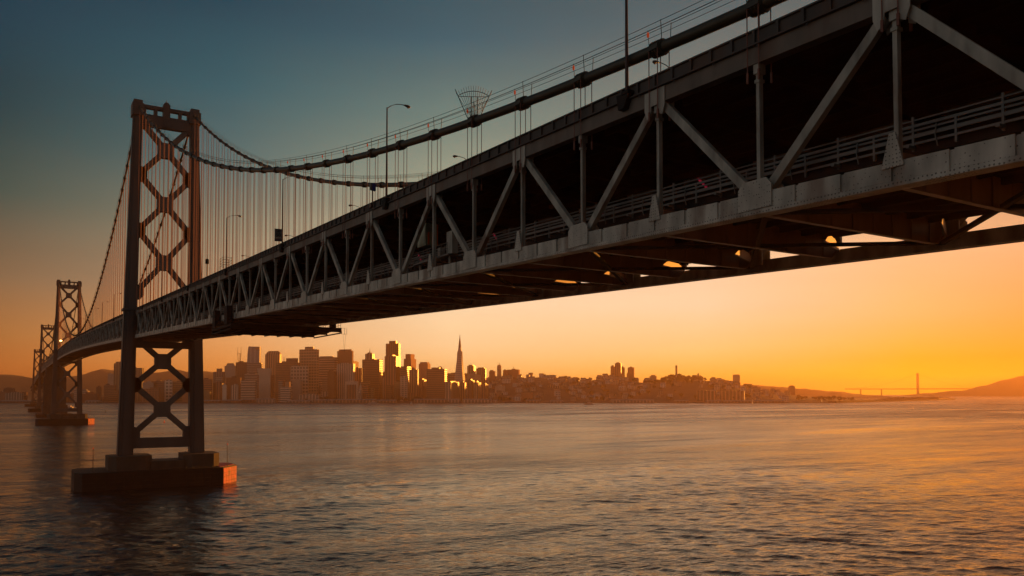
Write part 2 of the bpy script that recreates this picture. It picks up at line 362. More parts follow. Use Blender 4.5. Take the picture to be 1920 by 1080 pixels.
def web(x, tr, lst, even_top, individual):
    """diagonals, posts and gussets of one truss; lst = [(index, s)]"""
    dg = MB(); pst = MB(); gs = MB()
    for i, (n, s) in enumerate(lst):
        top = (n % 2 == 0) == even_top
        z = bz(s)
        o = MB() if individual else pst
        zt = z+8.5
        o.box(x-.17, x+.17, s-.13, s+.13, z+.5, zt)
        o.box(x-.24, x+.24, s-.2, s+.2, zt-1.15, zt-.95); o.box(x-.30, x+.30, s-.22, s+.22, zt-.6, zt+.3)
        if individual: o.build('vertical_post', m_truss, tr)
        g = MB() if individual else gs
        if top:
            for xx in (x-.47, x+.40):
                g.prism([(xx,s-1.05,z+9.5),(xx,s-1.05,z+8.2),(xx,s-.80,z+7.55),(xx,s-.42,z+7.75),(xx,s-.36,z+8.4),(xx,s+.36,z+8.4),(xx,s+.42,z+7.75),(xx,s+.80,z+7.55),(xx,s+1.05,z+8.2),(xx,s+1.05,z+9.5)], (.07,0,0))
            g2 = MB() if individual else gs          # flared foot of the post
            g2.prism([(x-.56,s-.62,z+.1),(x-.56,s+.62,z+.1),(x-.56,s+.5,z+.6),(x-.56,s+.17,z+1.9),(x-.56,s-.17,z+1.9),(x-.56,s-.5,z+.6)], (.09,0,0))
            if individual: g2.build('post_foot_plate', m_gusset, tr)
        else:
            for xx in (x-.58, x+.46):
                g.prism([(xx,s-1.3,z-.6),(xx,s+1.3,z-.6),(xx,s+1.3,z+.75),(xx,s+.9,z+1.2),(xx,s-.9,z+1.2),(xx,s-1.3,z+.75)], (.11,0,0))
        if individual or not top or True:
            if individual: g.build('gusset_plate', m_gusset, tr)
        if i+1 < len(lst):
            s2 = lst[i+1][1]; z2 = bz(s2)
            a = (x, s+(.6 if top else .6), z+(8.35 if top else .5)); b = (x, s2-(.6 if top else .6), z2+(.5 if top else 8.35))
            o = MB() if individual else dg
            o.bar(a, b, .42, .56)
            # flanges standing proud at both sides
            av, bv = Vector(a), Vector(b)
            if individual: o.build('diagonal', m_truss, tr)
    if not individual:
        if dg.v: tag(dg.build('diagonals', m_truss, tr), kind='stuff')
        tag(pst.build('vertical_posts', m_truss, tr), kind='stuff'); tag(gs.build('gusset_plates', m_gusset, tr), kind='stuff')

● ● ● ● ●

> _Your task_: Every line of the data above should be quoted exactly. Omit the pictures.

> _Response_:
Write part 2 of the bpy script that recreates this picture. It picks up at line 362. More parts follow. Use Blender 4.5. Take the picture to be 1920 by 1080 pixels.
def web(x, tr, lst, even_top, individual):
    """diagonals, posts and gussets of one truss; lst = [(index, s)]"""
    dg = MB(); pst = MB(); gs = MB()
    for i, (n, s) in enumerate(lst):
        top = (n % 2 == 0) == even_top
        z = bz(s)
        o = MB() if individual else pst
        zt = z+8.5
        o.box(x-.17, x+.17, s-.13, s+.13, z+.5, zt)
        o.box(x-.24, x+.24, s-.2, s+.2, zt-1.15, zt-.95); o.box(x-.30, x+.30, s-.22, s+.22, zt-.6, zt+.3)
        if individual: o.build('vertical_post', m_truss, tr)
        g = MB() if individual else gs
        if top:
            for xx in (x-.47, x+.40):
                g.prism([(xx,s-1.05,z+9.5),(xx,s-1.05,z+8.2),(xx,s-.80,z+7.55),(xx,s-.42,z+7.75),(xx,s-.36,z+8.4),(xx,s+.36,z+8.4),(xx,s+.42,z+7.75),(xx,s+.80,z+7.55),(xx,s+1.05,z+8.2),(xx,s+1.05,z+9.5)], (.07,0,0))
            g2 = MB() if individual else gs          # flared foot of the post
            g2.prism([(x-.56,s-.62,z+.1),(x-.56,s+.62,z+.1),(x-.56,s+.5,z+.6),(x-.56,s+.17,z+1.9),(x-.56,s-.17,z+1.9),(x-.56,s-.5,z+.6)], (.09,0,0))
            if individual: g2.build('post_foot_plate', m_gusset, tr)
        else:
            for xx in (x-.58, x+.46):
                g.prism([(xx,s-1.3,z-.6),(xx,s+1.3,z-.6),(xx,s+1.3,z+.75),(xx,s+.9,z+1.2),(xx,s-.9,z+1.2),(xx,s-1.3,z+.75)], (.11,0,0))
        if individual or not top or True:
            if individual: g.build('gusset_plate', m_gusset, tr)
        if i+1 < len(lst):
            s2 = lst[i+1][1]; z2 = bz(s2)
            a = (x, s+(.6 if top else .6), z+(8.35 if top else .5)); b = (x, s2-(.6 if top else .6), z2+(.5 if top else 8.35))
            o = MB() if individual else dg
            o.bar(a, b, .42, .56)
            # flanges standing proud at both sides
            av, bv = Vector(a), Vector(b)
            if individual: o.build('diagonal', m_truss, tr)
    if not individual:
        if dg.v: tag(dg.build('diagonals', m_truss, tr), kind='stuff')
        tag(pst.build('vertical_posts', m_truss, tr), kind='stuff'); tag(gs.build('gusset_plates', m_gusset, tr), kind='stuff')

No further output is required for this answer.